In full and without alteration, repeat the material.

(Scene modeling code data)
☆ ☆ ☆

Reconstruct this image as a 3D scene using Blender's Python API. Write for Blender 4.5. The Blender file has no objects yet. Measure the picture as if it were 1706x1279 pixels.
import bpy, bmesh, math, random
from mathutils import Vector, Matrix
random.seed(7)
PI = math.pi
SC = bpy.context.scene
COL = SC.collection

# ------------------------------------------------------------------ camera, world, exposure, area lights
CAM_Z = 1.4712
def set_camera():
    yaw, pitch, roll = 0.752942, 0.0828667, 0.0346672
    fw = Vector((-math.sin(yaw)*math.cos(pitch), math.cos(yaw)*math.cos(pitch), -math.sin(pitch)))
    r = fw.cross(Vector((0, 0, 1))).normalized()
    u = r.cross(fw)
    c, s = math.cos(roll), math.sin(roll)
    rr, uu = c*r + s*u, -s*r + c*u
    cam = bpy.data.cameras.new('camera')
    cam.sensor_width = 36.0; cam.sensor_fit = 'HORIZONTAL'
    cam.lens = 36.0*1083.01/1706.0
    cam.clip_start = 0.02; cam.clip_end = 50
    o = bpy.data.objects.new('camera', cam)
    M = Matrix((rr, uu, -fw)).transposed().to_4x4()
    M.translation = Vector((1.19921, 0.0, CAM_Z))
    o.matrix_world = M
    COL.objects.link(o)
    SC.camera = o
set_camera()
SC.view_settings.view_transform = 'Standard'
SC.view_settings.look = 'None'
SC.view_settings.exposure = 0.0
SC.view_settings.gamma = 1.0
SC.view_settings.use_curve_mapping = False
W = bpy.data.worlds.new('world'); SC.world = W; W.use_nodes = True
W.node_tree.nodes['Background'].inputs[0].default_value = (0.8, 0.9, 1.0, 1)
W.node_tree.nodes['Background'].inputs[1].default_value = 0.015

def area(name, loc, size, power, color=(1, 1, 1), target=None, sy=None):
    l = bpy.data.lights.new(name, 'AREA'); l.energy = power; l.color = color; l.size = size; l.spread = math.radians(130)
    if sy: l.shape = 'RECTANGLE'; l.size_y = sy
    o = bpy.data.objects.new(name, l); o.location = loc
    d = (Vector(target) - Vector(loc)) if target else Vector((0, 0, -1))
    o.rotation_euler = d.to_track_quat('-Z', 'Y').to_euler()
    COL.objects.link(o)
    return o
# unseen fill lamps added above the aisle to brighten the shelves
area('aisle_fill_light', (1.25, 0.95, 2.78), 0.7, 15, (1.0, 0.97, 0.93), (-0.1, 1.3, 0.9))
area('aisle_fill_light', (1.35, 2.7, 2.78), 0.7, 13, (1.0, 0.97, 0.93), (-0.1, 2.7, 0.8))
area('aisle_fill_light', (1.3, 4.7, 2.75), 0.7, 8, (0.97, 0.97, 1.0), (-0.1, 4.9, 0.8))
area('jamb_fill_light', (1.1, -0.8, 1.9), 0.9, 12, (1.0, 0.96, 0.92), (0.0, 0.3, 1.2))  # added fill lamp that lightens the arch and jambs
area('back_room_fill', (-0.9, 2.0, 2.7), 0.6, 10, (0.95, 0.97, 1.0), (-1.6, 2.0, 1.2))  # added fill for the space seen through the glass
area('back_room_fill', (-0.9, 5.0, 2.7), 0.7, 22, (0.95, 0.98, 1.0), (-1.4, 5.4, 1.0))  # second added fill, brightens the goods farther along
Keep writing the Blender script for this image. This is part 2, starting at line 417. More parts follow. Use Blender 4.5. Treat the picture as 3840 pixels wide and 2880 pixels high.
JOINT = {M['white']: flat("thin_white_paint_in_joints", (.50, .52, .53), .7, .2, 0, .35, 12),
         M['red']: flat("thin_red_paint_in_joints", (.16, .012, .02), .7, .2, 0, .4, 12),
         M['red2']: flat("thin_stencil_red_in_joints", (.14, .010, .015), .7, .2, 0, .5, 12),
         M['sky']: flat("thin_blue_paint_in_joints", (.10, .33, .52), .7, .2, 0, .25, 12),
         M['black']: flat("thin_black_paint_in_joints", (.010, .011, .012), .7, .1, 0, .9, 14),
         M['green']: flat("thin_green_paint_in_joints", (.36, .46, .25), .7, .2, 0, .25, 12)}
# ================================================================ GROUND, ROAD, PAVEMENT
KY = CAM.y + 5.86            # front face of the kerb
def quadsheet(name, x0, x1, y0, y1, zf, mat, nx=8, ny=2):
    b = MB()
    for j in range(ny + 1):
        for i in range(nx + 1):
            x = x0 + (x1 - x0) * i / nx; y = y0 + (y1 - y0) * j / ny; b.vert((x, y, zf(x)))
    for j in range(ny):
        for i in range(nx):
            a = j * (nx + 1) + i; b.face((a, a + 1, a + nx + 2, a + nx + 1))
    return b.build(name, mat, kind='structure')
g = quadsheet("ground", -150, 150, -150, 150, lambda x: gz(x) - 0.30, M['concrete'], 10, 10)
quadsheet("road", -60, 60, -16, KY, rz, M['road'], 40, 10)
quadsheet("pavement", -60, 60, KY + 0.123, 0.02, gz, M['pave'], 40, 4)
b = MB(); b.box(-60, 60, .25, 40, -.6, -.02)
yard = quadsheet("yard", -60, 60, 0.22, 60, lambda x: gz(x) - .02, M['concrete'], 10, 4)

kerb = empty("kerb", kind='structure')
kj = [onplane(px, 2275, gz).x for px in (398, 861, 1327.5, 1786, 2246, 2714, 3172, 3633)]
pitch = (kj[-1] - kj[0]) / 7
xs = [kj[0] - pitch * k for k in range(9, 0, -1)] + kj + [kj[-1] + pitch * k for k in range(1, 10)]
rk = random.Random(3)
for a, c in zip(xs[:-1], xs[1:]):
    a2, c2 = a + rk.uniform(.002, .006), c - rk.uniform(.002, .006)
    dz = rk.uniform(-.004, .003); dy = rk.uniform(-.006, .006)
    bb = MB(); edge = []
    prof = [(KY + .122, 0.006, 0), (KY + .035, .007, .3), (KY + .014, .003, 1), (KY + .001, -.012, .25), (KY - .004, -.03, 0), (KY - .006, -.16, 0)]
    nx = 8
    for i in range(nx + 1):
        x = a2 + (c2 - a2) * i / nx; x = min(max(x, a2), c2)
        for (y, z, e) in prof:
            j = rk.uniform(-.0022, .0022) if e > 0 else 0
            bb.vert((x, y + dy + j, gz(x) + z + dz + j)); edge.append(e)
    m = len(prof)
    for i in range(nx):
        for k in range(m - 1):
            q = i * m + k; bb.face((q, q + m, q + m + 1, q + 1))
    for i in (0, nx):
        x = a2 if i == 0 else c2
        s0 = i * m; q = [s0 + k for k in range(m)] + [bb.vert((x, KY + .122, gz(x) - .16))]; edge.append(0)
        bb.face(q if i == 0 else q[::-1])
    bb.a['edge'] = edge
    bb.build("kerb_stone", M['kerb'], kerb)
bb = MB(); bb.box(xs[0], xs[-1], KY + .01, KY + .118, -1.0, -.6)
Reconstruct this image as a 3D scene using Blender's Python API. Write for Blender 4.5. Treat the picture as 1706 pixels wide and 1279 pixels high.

☆ ☆ ☆

_Written response:_
Reconstruct this image as a 3D scene using Blender's Python API. Write for Blender 4.5. The Blender file has no objects yet. Measure the picture as if it were 1706x1279 pixels.
import bpy, bmesh, math, random
from mathutils import Vector, Matrix
random.seed(7)
PI = math.pi
SC = bpy.context.scene
COL = SC.collection

# ------------------------------------------------------------------ camera, world, exposure, area lights
CAM_Z = 1.4712
def set_camera():
    yaw, pitch, roll = 0.752942, 0.0828667, 0.0346672
    fw = Vector((-math.sin(yaw)*math.cos(pitch), math.cos(yaw)*math.cos(pitch), -math.sin(pitch)))
    r = fw.cross(Vector((0, 0, 1))).normalized()
    u = r.cross(fw)
    c, s = math.cos(roll), math.sin(roll)
    rr, uu = c*r + s*u, -s*r + c*u
    cam = bpy.data.cameras.new('camera')
    cam.sensor_width = 36.0; cam.sensor_fit = 'HORIZONTAL'
    cam.lens = 36.0*1083.01/1706.0
    cam.clip_start = 0.02; cam.clip_end = 50
    o = bpy.data.objects.new('camera', cam)
    M = Matrix((rr, uu, -fw)).transposed().to_4x4()
    M.translation = Vector((1.19921, 0.0, CAM_Z))
    o.matrix_world = M
    COL.objects.link(o)
    SC.camera = o
set_camera()
SC.view_settings.view_transform = 'Standard'
SC.view_settings.look = 'None'
SC.view_settings.exposure = 0.0
SC.view_settings.gamma = 1.0
SC.view_settings.use_curve_mapping = False
W = bpy.data.worlds.new('world'); SC.world = W; W.use_nodes = True
W.node_tree.nodes['Background'].inputs[0].default_value = (0.8, 0.9, 1.0, 1)
W.node_tree.nodes['Background'].inputs[1].default_value = 0.015

def area(name, loc, size, power, color=(1, 1, 1), target=None, sy=None):
    l = bpy.data.lights.new(name, 'AREA'); l.energy = power; l.color = color; l.size = size; l.spread = math.radians(130)
    if sy: l.shape = 'RECTANGLE'; l.size_y = sy
    o = bpy.data.objects.new(name, l); o.location = loc
    d = (Vector(target) - Vector(loc)) if target else Vector((0, 0, -1))
    o.rotation_euler = d.to_track_quat('-Z', 'Y').to_euler()
    COL.objects.link(o)
    return o
# unseen fill lamps added above the aisle to brighten the shelves
area('aisle_fill_light', (1.25, 0.95, 2.78), 0.7, 15, (1.0, 0.97, 0.93), (-0.1, 1.3, 0.9))
area('aisle_fill_light', (1.35, 2.7, 2.78), 0.7, 13, (1.0, 0.97, 0.93), (-0.1, 2.7, 0.8))
area('aisle_fill_light', (1.3, 4.7, 2.75), 0.7, 8, (0.97, 0.97, 1.0), (-0.1, 4.9, 0.8))
area('jamb_fill_light', (1.1, -0.8, 1.9), 0.9, 12, (1.0, 0.96, 0.92), (0.0, 0.3, 1.2))  # added fill lamp that lightens the arch and jambs
area('back_room_fill', (-0.9, 2.0, 2.7), 0.6, 10, (0.95, 0.97, 1.0), (-1.6, 2.0, 1.2))  # added fill for the space seen through the glass
area('back_room_fill', (-0.9, 5.0, 2.7), 0.7, 22, (0.95, 0.98, 1.0), (-1.4, 5.4, 1.0))  # second added fill, brightens the goods farther along
Keep writing the Blender script for this image. This is part 2, starting at line 417. More parts follow. Use Blender 4.5. Treat the picture as 3840 pixels wide and 2880 pixels high.
JOINT = {M['white']: flat("thin_white_paint_in_joints", (.50, .52, .53), .7, .2, 0, .35, 12),
         M['red']: flat("thin_red_paint_in_joints", (.16, .012, .02), .7, .2, 0, .4, 12),
         M['red2']: flat("thin_stencil_red_in_joints", (.14, .010, .015), .7, .2, 0, .5, 12),
         M['sky']: flat("thin_blue_paint_in_joints", (.10, .33, .52), .7, .2, 0, .25, 12),
         M['black']: flat("thin_black_paint_in_joints", (.010, .011, .012), .7, .1, 0, .9, 14),
         M['green']: flat("thin_green_paint_in_joints", (.36, .46, .25), .7, .2, 0, .25, 12)}
# ================================================================ GROUND, ROAD, PAVEMENT
KY = CAM.y + 5.86            # front face of the kerb
def quadsheet(name, x0, x1, y0, y1, zf, mat, nx=8, ny=2):
    b = MB()
    for j in range(ny + 1):
        for i in range(nx + 1):
            x = x0 + (x1 - x0) * i / nx; y = y0 + (y1 - y0) * j / ny; b.vert((x, y, zf(x)))
    for j in range(ny):
        for i in range(nx):
            a = j * (nx + 1) + i; b.face((a, a + 1, a + nx + 2, a + nx + 1))
    return b.build(name, mat, kind='structure')
g = quadsheet("ground", -150, 150, -150, 150, lambda x: gz(x) - 0.30, M['concrete'], 10, 10)
quadsheet("road", -60, 60, -16, KY, rz, M['road'], 40, 10)
quadsheet("pavement", -60, 60, KY + 0.123, 0.02, gz, M['pave'], 40, 4)
b = MB(); b.box(-60, 60, .25, 40, -.6, -.02)
yard = quadsheet("yard", -60, 60, 0.22, 60, lambda x: gz(x) - .02, M['concrete'], 10, 4)

kerb = empty("kerb", kind='structure')
kj = [onplane(px, 2275, gz).x for px in (398, 861, 1327.5, 1786, 2246, 2714, 3172, 3633)]
pitch = (kj[-1] - kj[0]) / 7
xs = [kj[0] - pitch * k for k in range(9, 0, -1)] + kj + [kj[-1] + pitch * k for k in range(1, 10)]
rk = random.Random(3)
for a, c in zip(xs[:-1], xs[1:]):
    a2, c2 = a + rk.uniform(.002, .006), c - rk.uniform(.002, .006)
    dz = rk.uniform(-.004, .003); dy = rk.uniform(-.006, .006)
    bb = MB(); edge = []
    prof = [(KY + .122, 0.006, 0), (KY + .035, .007, .3), (KY + .014, .003, 1), (KY + .001, -.012, .25), (KY - .004, -.03, 0), (KY - .006, -.16, 0)]
    nx = 8
    for i in range(nx + 1):
        x = a2 + (c2 - a2) * i / nx; x = min(max(x, a2), c2)
        for (y, z, e) in prof:
            j = rk.uniform(-.0022, .0022) if e > 0 else 0
            bb.vert((x, y + dy + j, gz(x) + z + dz + j)); edge.append(e)
    m = len(prof)
    for i in range(nx):
        for k in range(m - 1):
            q = i * m + k; bb.face((q, q + m, q + m + 1, q + 1))
    for i in (0, nx):
        x = a2 if i == 0 else c2
        s0 = i * m; q = [s0 + k for k in range(m)] + [bb.vert((x, KY + .122, gz(x) - .16))]; edge.append(0)
        bb.face(q if i == 0 else q[::-1])
    bb.a['edge'] = edge
    bb.build("kerb_stone", M['kerb'], kerb)
bb = MB(); bb.box(xs[0], xs[-1], KY + .01, KY + .118, -1.0, -.6)
Reconstruct this image as a 3D scene using Blender's Python API. Write for Blender 4.5. Treat the picture as 1706 pixels wide and 1279 pixels high.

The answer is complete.